Look through the data below and output, unchanged, every line from the one holding "Write a Blender" through the one holding "PI = math.pi", inclusive. Skip the pictures.

──────── EXERCISE DATA

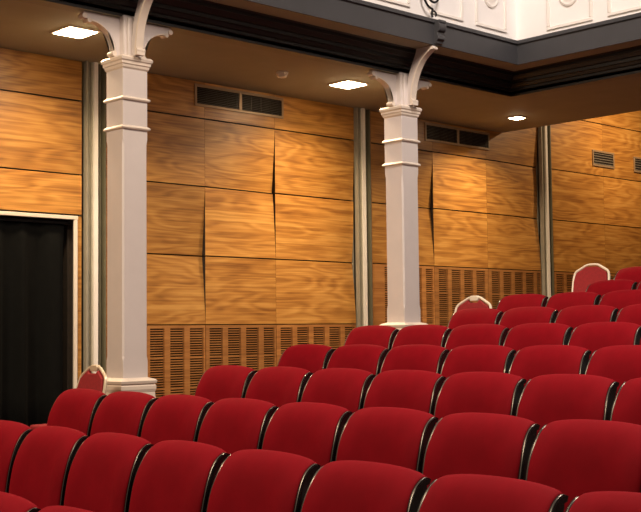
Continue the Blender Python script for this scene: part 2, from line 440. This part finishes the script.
# ------------------------------------------------------------ columns
def sq_ring(bm, hw, z0, z1):
    bx(bm, -hw, hw, -hw, hw, z0, z1)
def moulding(bm, prof):
    """square moulding from (half width, z) profile"""
    R = [[bm.verts.new((sx*h, sy*h, z)) for sx, sy in ((-1,-1),(1,-1),(1,1),(-1,1))] for h, z in prof]
    for p, q in zip(R, R[1:]):
        for k in range(4): bm.faces.new((p[k], p[(k+1) % 4], q[(k+1) % 4], q[k]))
    bm.faces.new(R[0][::-1]); bm.faces.new(R[-1])
def column(cx, cy, base_top, fl, label):
    t = thing('column', label, 'column', (cx, cy, fl), 0, 'white square columns under the balcony')
    H = .117
    z = lambda v: v-fl
    # shaft: square ends, chamfered between (stop chamfers)
    bm = bmesh.new()
    ch0, ch1 = z(base_top+.13), z(2.99)
    def ring(zz, c_):
        p = [(-H+c_,-H),(H-c_,-H),(H,-H+c_),(H,H-c_),(H-c_,H),(-H+c_,H),(-H,H-c_),(-H,-H+c_)]
        return [bm.verts.new((a, b_, zz)) for a, b_ in p]
    R = [ring(z(base_top-.02), .002), ring(ch0, .002), ring(ch0+.04, .013), ring(ch1-.04, .013), ring(ch1, .002), ring(z(3.60), .002)]
    for p, q in zip(R, R[1:]):
        for k in range(8): bm.faces.new((p[k], p[(k+1) % 8], q[(k+1) % 8], q[k]))
    bm.faces.new(R[0][::-1]); bm.faces.new(R[-1])
    obj('shaft', bm, M['column'], t)
    # plain narrow slip between chamfers is left as is; capital
    bm = bmesh.new()
    for zz in (3.06, 3.292):
        moulding(bm, [(H-.005, z(zz)), (H+.014, z(zz+.006)), (H+.020, z(zz+.016)), (H+.014, z(zz+.026)), (H-.005, z(zz+.038))])
    moulding(bm, [(H-.005, z(3.54)), (H+.010, z(3.56)), (H+.014, z(3.58)), (H+.021, z(3.585)), (H+.022, z(3.605)), (H+.031, z(3.615)), (H+.034, z(3.635)), (H+.02, z(3.65)), (.02, z(3.652))])
    obj('capital', bm, M['cream_trim'], t)
    # head block above capital
    bm = bmesh.new(); bx(bm, -.085, .085, -.085, .085, z(3.64), z(3.99)); bx(bm, -.06, .06, -.11, .0, z(3.64), z(3.97))
    obj('head_block', bm, M['column'], t, bevel=.01)
    # base
    bm = bmesh.new()
    b = base_top
    moulding(bm, [(H, z(b+.0)), (H+.015, z(b-.005)), (H+.04, z(b-.012)), (H+.055, z(b-.025)), (H+.05, z(b-.045)), (H+.038, z(b-.05)), (H+.048, z(b-.065)), (H+.048, z(b-.09)), (H+.04, z(b-.115)), (H+.045, z(b-.17)), (H+.045, 0.001)])
    obj('base', bm, M['cream_trim'], t)
    # brackets along the balcony edge: web + rim, one each side
    def arc(r0x, r0z, x1, z1, n=12):
        # concave quarter curve from (r0x,r0z) upright to (x1,z1) flat
        return [(x1-(x1-r0x)*math.cos(a), r0z+(z1-r0z)*math.sin(a)) for a in [PI/2*k/n for k in range(n+1)]]
    for s in (-1, 1):
        cur_ = arc(.14, z(3.68), .37, z(3.915))
        web = [(s*.05, z(3.65)), (s*.14, z(3.65))] + [(s*a, b_) for a, b_ in cur_] + [(s*.42, z(3.925)), (s*.42, z(3.969)), (s*.05, z(3.969))]
        bm = bmesh.new(); prism(bm, web, 'y', -.025, .025)
        br = obj('bracket', bm, M['column'], t)
        bm = bmesh.new()
        P_ = [(s*a, b_) for a, b_ in cur_]
        q_ = [(s*(a-.012), b_-.014) for a, b_ in cur_]
        prism(bm, P_+q_[::-1], 'y', -.036, .036)
        tube(bm, [(s*.372, -.036, z(3.903)), (s*.372, .036, z(3.903))], .018, 10)
        tube(bm, [(s*.412, -.034, z(3.935)), (s*.412, .034, z(3.935))], .022, 10)
        tube(bm, [(s*.142, -.04, z(3.672)), (s*.142, .04, z(3.672))], .022, 10)
        obj('bracket_rim', bm, M['cream_trim'], br)
    # tall curved bracket reaching out to the cornice over the hall
    n = 14
    # measured outer curve (y, z)
    kp = [(-.172, 3.69), (-.182, 3.77), (-.205, 3.88), (-.255, 3.99), (-.330, 4.09), (-.455, 4.175)]
    outer = []
    for i in range(len(kp)-1):
        for k in range(4):
            u = k/4; p0 = kp[max(i-1,0)]; p1 = kp[i]; p2 = kp[i+1]; p3 = kp[min(i+2, len(kp)-1)]
            outer.append(tuple(.5*((2*p1[j])+(-p0[j]+p2[j])*u+(2*p0[j]-5*p1[j]+4*p2[j]-p3[j])*u*u+(-p0[j]+3*p1[j]-3*p2[j]+p3[j])*u**3) for j in (0,1)))
    outer.append(kp[-1])
    web = [(-.105, 3.655), (-.172, 3.655)] + outer + [(-.45, 4.20), (-.245, 4.20), (-.235, 4.16), (-.21, 4.11), (-.18, 4.05), (-.15, 3.99), (-.125, 3.92), (-.11, 3.8)]
    bm = bmesh.new(); prism(bm, [(a, z(b_)) for a, b_ in web], 'x', -.024, .024)
    br = obj('bracket', bm, M['column'], t)
    bm = bmesh.new()
    inn = [(p[0]+.017, p[1]+.006) for p in outer]
    prism(bm, [(p[0]-.003, z(p[1])) for p in outer]+[(p[0], z(p[1])) for p in inn[::-1]], 'x', -.034, .034)
    bx(bm, -.038, .038, -.20, -.165, z(3.652), z(3.685))
    tube(bm, [(-.04, -.185, z(3.69)), (.04, -.185, z(3.69))], .018, 10)
    tube(bm, [(-.038, -.45, z(4.172)), (.038, -.45, z(4.172))], .016, 10)
    obj('bracket_rim', bm, M['cream_trim'], br)
    return t
column(5.366, -1.503, 1.095, floor_z(5.30,-1.495), 'white square column with brackets, nearest the curtained doorway, left side')
column(8.612, -1.503, 1.52, floor_z(8.55,-1.495), 'white square column with brackets in the middle, farther from the curtain')

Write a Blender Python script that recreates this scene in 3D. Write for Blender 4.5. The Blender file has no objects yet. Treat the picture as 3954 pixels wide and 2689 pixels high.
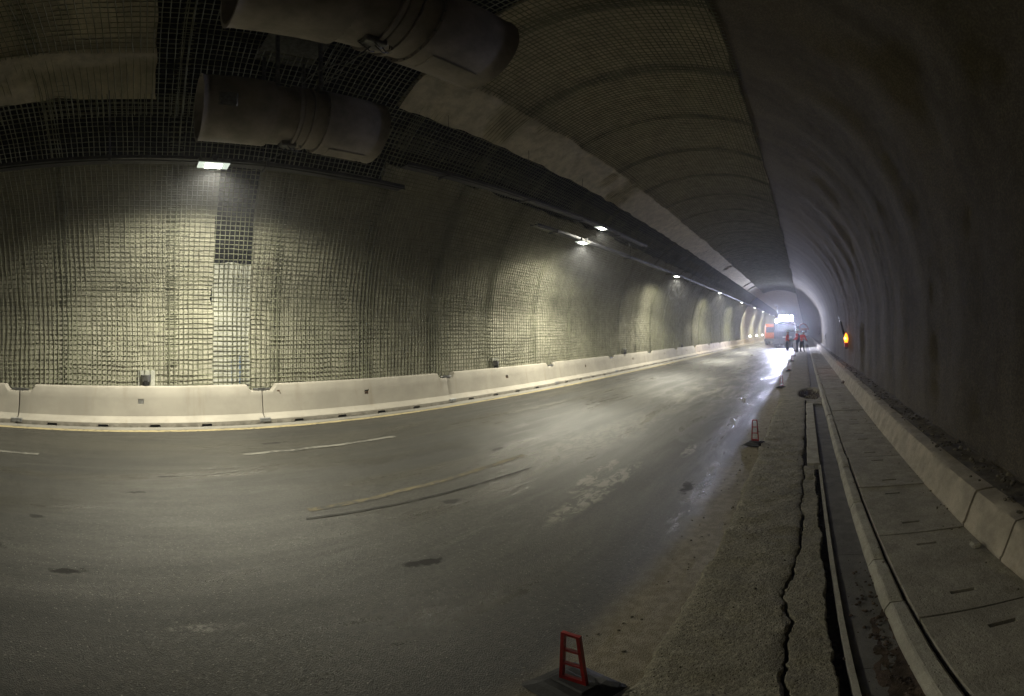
import bpy, bmesh, math, random
import numpy as np
from mathutils import Vector, Matrix, noise

random.seed(7)
rng = np.random.default_rng(7)
SC = bpy.context.scene
COL = SC.collection
PI = math.pi

# ------------------------------------------------------------------ camera, world, exposure
CAM_H = 1.75
FPR = 1630.0                                   # photo pixels per radian (stitched phone panorama)
cd = bpy.data.cameras.new('camera')
cam = bpy.data.objects.new('camera', cd); COL.objects.link(cam)
cd.type = 'PANO'
pano = dict(panorama_type='EQUIRECTANGULAR',
            longitude_min=-1977 / FPR, longitude_max=1977 / FPR,
            latitude_min=-(2689 - 1280) / FPR, latitude_max=1280 / FPR)
for k, v in pano.items():
    for tgt in (cd, getattr(cd, 'cycles', None)):
        try:
            setattr(tgt, k, v)
        except Exception:
            pass
cam.location = (0, 0, CAM_H)
cam.rotation_euler = (PI / 2, 0, (3108 - 1977) / FPR)
cd.clip_start = 0.05; cd.clip_end = 2000
SC.camera = cam

w = bpy.data.worlds.new('World'); SC.world = w; w.use_nodes = True
wn = w.node_tree.nodes; wl = w.node_tree.links
bg = wn.get('Background') or wn.new('ShaderNodeBackground')
sky = wn.new('ShaderNodeTexSky'); sky.sky_type = 'NISHITA'; sky.sun_disc = False
sky.sun_elevation = math.radians(-3.0); sky.sun_rotation = math.radians(200)
wl.new(sky.outputs[0], bg.inputs[0]); bg.inputs[1].default_value = 0.05   # night outside; the tunnel is lit by its lamps

SC.view_settings.view_transform = 'Standard'
SC.view_settings.look = 'None'
SC.view_settings.exposure = 0.8
SC.view_settings.gamma = 1.0
SC.view_settings.use_curve_mapping = False
SC.render.engine = 'CYCLES'
SC.cycles.use_denoising = True
SC.cycles.max_bounces = 8
SC.cycles.diffuse_bounces = 5
SC.cycles.glossy_bounces = 3
SC.cycles.volume_bounces = 1
SC.cycles.sample_clamp_indirect = 3.0
SC.cycles.caustics_reflective = False
SC.cycles.caustics_refractive = False

# lamp levels
MAIN_W, WASH_W, BEAM_W = 900.0, 230.0, 110.0
FLOOD_W = 560.0
HAZE = 0.0034

# ------------------------------------------------------------------ helpers
def nz(x, y=0.0, z=0.0):
    return noise.noise((x, y, z))

def tag(o, label=None, cat=None, group=None, kind=None):
    if label: o['label'] = label
    if cat: o['category'] = cat
    if group: o['group'] = group
    if kind: o['kind'] = kind
    return o

def link(o, parent=None):
    COL.objects.link(o)
    if parent is not None: o.parent = parent
    return o

def empty(name, label, cat, loc=(0, 0, 0), rz=0.0, group=None):
    o = bpy.data.objects.new(name, None); o.empty_display_size = 0.2
    o.location = loc; o.rotation_euler = (0, 0, rz)
    link(o); return tag(o, label, cat, group)

class MB:
    """collects shapes and links them as one mesh object"""
    def __init__(s): s.v = []; s.f = []
    def add(s, vs, fs):
        n = len(s.v); s.v += [tuple(p) for p in vs]
        s.f += [tuple(i + n for i in f) for f in fs]; return s
    def box(s, x0, y0, z0, x1, y1, z1, M=None, bev=0.0, taper=None):
        if bev > 0:
            bm = bmesh.new(); bmesh.ops.create_cube(bm, size=1)
            for v in bm.verts:
                v.co = Vector(((x0 + x1) / 2 + v.co.x * (x1 - x0), (y0 + y1) / 2 + v.co.y * (y1 - y0), (z0 + z1) / 2 + v.co.z * (z1 - z0)))
                if taper and v.co.z > (z0 + z1) / 2:
                    v.co.x = (x0 + x1) / 2 + (v.co.x - (x0 + x1) / 2) * taper; v.co.y = (y0 + y1) / 2 + (v.co.y - (y0 + y1) / 2) * taper
            bmesh.ops.bevel(bm, geom=bm.edges[:], offset=bev, segments=1, affect='EDGES', profile=0.5)
            return s.bm(bm, M)
        t = taper or 1.0
        cx, cy = (x0 + x1) / 2, (y0 + y1) / 2
        vs = [(x0, y0, z0), (x1, y0, z0), (x1, y1, z0), (x0, y1, z0)]
        vs += [(cx + (x - cx) * t, cy + (y - cy) * t, z1) for x, y, z in vs]
        if M is not None: vs = [M @ Vector(p) for p in vs]
        return s.add(vs, [(0, 3, 2, 1), (4, 5, 6, 7), (0, 1, 5, 4), (1, 2, 6, 5), (2, 3, 7, 6), (3, 0, 4, 7)])
    def bm(s, bm, M=None):
        bm.verts.ensure_lookup_table(); bm.verts.index_update()
        vs = [(M @ v.co if M is not None else v.co).copy() for v in bm.verts]
        fs = [[v.index for v in f.verts] for f in bm.faces]
        bm.free(); return s.add(vs, fs)
    def tube(s, pts, r, n=6, cap=True):
        pts = [Vector(p) for p in pts]; rs = r if isinstance(r, (list, tuple)) else [r] * len(pts)
        base = len(s.v); up = Vector((0, 0, 1))
        for i, p in enumerate(pts):
            d = (pts[min(i + 1, len(pts) - 1)] - pts[max(i - 1, 0)]).normalized()
            a = d.cross(up if abs(d.z) < .95 else Vector((1, 0, 0))).normalized(); b = d.cross(a)
            for k in range(n):
                t = 2 * PI * k / n
                s.v.append(tuple(p + a * math.cos(t) * rs[i] + b * math.sin(t) * rs[i]))
        for i in range(len(pts) - 1):
            for k in range(n):
                q = base + i * n
                s.f.append((q + k, q + (k + 1) % n, q + n + (k + 1) % n, q + n + k))
        if cap:
            s.f.append(tuple(base + k for k in range(n))[::-1])
            s.f.append(tuple(base + (len(pts) - 1) * n + k for k in range(n)))
        return s
    def lathe(s, prof, n=24, axis='y', M=None, closed=False):
        """prof: list of (r, t) along the axis"""
        base = len(s.v)
        for r, t in prof:
            for k in range(n):
                a = 2 * PI * k / n; c, q = r * math.cos(a), r * math.sin(a)
                p = (c, t, q) if axis == 'y' else (c, q, t) if axis == 'z' else (t, c, q)
                s.v.append(tuple(M @ Vector(p)) if M is not None else p)
        m = len(prof)
        for i in range(m - 1 + (1 if closed else 0)):
            for k in range(n):
                q = base + i * n; q2 = base + ((i + 1) % m) * n
                s.f.append((q + k, q + (k + 1) % n, q2 + (k + 1) % n, q2 + k))
        return s
    def grid(s, P):
        """P[i][j] -> point"""
        base = len(s.v); ni, nj = len(P), len(P[0])
        for r in P: s.v += [tuple(p) for p in r]
        for i in range(ni - 1):
            for j in range(nj - 1):
                q = base + i * nj + j
                s.f.append((q, q + 1, q + nj + 1, q + nj))
        return s
    def build(s, name, mat, parent=None, smooth=False, angle=None):
        me = bpy.data.meshes.new(name); me.from_pydata(s.v, [], s.f); me.update()
        bm = bmesh.new(); bm.from_mesh(me); bmesh.ops.recalc_face_normals(bm, faces=bm.faces[:]); bm.to_mesh(me); bm.free()
        if smooth:
            me.polygons.foreach_set('use_smooth', [True] * len(me.polygons))
            if angle: me.set_sharp_from_angle(angle=math.radians(angle))
        if mat: me.materials.append(mat)
        o = bpy.data.objects.new(name, me); return link(o, parent)

def npmesh(name, V, F, mat, parent=None, smooth=True):
    me = bpy.data.meshes.new(name)
    V = np.asarray(V, dtype=np.float32); F = np.asarray(F, dtype=np.int32)
    k = F.shape[1]
    me.vertices.add(len(V)); me.vertices.foreach_set('co', V.ravel())
    me.loops.add(F.size); me.loops.foreach_set('vertex_index', F.ravel())
    me.polygons.add(len(F)); me.polygons.foreach_set('loop_start', np.arange(0, F.size, k, dtype=np.int32))
    me.polygons.foreach_set('use_smooth', np.full(len(F), smooth))
    me.update(calc_edges=True); me.validate()
    me.materials.append(mat)
    o = bpy.data.objects.new(name, me); return link(o, parent)

def copy_tree(o, parent=None):
    c = o.copy(); COL.objects.link(c)
    if parent is not None: c.parent = parent
    for ch in list(o.children): copy_tree(ch, c)
    return c

# smooth 2-D value noise on arrays (numpy)
_tab = rng.random((256, 256))
def vn(x, y):
    x = np.asarray(x, float); y = np.asarray(y, float)
    xi = np.floor(x).astype(int); yi = np.floor(y).astype(int); fx = x - xi; fy = y - yi
    fx = fx * fx * (3 - 2 * fx); fy = fy * fy * (3 - 2 * fy)
    g = lambda i, j: _tab[i % 256, j % 256]
    return ((g(xi, yi) * (1 - fx) + g(xi + 1, yi) * fx) * (1 - fy) + (g(xi, yi + 1) * (1 - fx) + g(xi + 1, yi + 1) * fx) * fy) * 2 - 1
def fbm(x, y, o=4):
    s = 0; a = 1.0
    for i in range(o): s = s + a * vn(np.asarray(x) * 2 ** i + 17 * i, np.asarray(y) * 2 ** i + 5 * i); a *= .5
    return s

# ------------------------------------------------------------------ materials
class NT:
    def __init__(s, name):
        s.m = bpy.data.materials.new(name); s.m.use_nodes = True
        s.t = s.m.node_tree; s.n = s.t.nodes; s.n.clear()
        s.out = s.n.new('ShaderNodeOutputMaterial'); s.b = s.n.new('ShaderNodeBsdfPrincipled')
        s.t.links.new(s.b.outputs[0], s.out.inputs[0])
        s.pos = s.n.new('ShaderNodeNewGeometry').outputs['Position']
    def l(s, a, b): s.t.links.new(a, b)
    def map(s, scale=(1, 1, 1), loc=(0, 0, 0), rz=0.0):
        k = s.n.new('ShaderNodeMapping'); s.l(s.pos, k.inputs[0])
        k.inputs['Scale'].default_value = scale; k.inputs['Location'].default_value = loc; k.inputs['Rotation'].default_value = (0, 0, rz)
        return k.outputs[0]
    def noise(s, scale, detail=4, rough=.6, vec=None, dist=0.0):
        k = s.n.new('ShaderNodeTexNoise'); k.inputs['Scale'].default_value = scale
        k.inputs['Detail'].default_value = detail; k.inputs['Roughness'].default_value = rough; k.inputs['Distortion'].default_value = dist
        s.l(vec if vec is not None else s.pos, k.inputs['Vector']); return k.outputs['Fac']
    def voro(s, scale, vec=None, feature='F1'):
        k = s.n.new('ShaderNodeTexVoronoi'); k.feature = feature; k.inputs['Scale'].default_value = scale
        s.l(vec if vec is not None else s.pos, k.inputs['Vector']); return k.outputs['Distance']
    def ramp(s, fac, a, b, lo=0.0, hi=1.0):
        k = s.n.new('ShaderNodeMapRange'); k.interpolation_type = 'SMOOTHSTEP'
        s.l(fac, k.inputs[0]); k.inputs[1].default_value = a; k.inputs[2].default_value = b
        k.inputs[3].default_value = lo; k.inputs[4].default_value = hi; return k.outputs[0]
    def math(s, op, a, b=None):
        k = s.n.new('ShaderNodeMath'); k.operation = op
        for i, q in enumerate((a, b)):
            if q is None: continue
            if isinstance(q, (int, float)): k.inputs[i].default_value = q
            else: s.l(q, k.inputs[i])
        return k.outputs[0]
    def mix(s, fac, a, b):
        k = s.n.new('ShaderNodeMix'); k.data_type = 'RGBA'
        if isinstance(fac, (int, float)): k.inputs[0].default_value = fac
        else: s.l(fac, k.inputs[0])
        for i, q in ((6, a), (7, b)):
            if isinstance(q, (tuple, list)): k.inputs[i].default_value = (*q, 1)
            else: s.l(q, k.inputs[i])
        return k.outputs[2]
    def color(s, c):
        if isinstance(c, (tuple, list)): s.b.inputs['Base Color'].default_value = (*c, 1)
        else: s.l(c, s.b.inputs['Base Color'])
    def rough(s, r):
        if isinstance(r, (int, float)): s.b.inputs['Roughness'].default_value = r
        else: s.l(r, s.b.inputs['Roughness'])
    def bump(s, h, strength=.3, dist=.02):
        k = s.n.new('ShaderNodeBump'); k.inputs['Strength'].default_value = strength; k.inputs['Distance'].default_value = dist
        s.l(h, k.inputs['Height']); s.l(k.outputs[0], s.b.inputs['Normal'])
    def spec(s, v): s.b.inputs['Specular IOR Level'].default_value = v
    def xyz(s):
        k = s.n.new('ShaderNodeSeparateXYZ'); s.l(s.pos, k.inputs[0]); return k.outputs
    def blob(s, x, y, rx, ry, rz=0.0, ragged=.5, nscale=6.0, lo=.75, hi=1.05):
        """mask 1 inside a ragged ellipse on the ground (real stain at a real place)"""
        k = s.n.new('ShaderNodeMapping'); k.vector_type = 'TEXTURE'; s.l(s.pos, k.inputs[0])
        k.inputs['Location'].default_value = (x, y, 0); k.inputs['Rotation'].default_value = (0, 0, rz); k.inputs['Scale'].default_value = (rx, ry, 1000)
        L = s.n.new('ShaderNodeVectorMath'); L.operation = 'LENGTH'; s.l(k.outputs[0], L.inputs[0])
        n = s.noise(nscale, 5, .65)
        d = s.math('ADD', L.outputs['Value'], s.math('MULTIPLY', s.math('SUBTRACT', n, .5), ragged * 2))
        return s.ramp(d, hi, lo)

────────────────

→ **SOLUTION BELOW**
Write a Blender Python script that recreates this scene in 3D. Write for Blender 4.5. The Blender file has no objects yet. Treat the picture as 3954 pixels wide and 2689 pixels high.
import bpy, bmesh, math, random
import numpy as np
from mathutils import Vector, Matrix, noise

random.seed(7)
rng = np.random.default_rng(7)
SC = bpy.context.scene
COL = SC.collection
PI = math.pi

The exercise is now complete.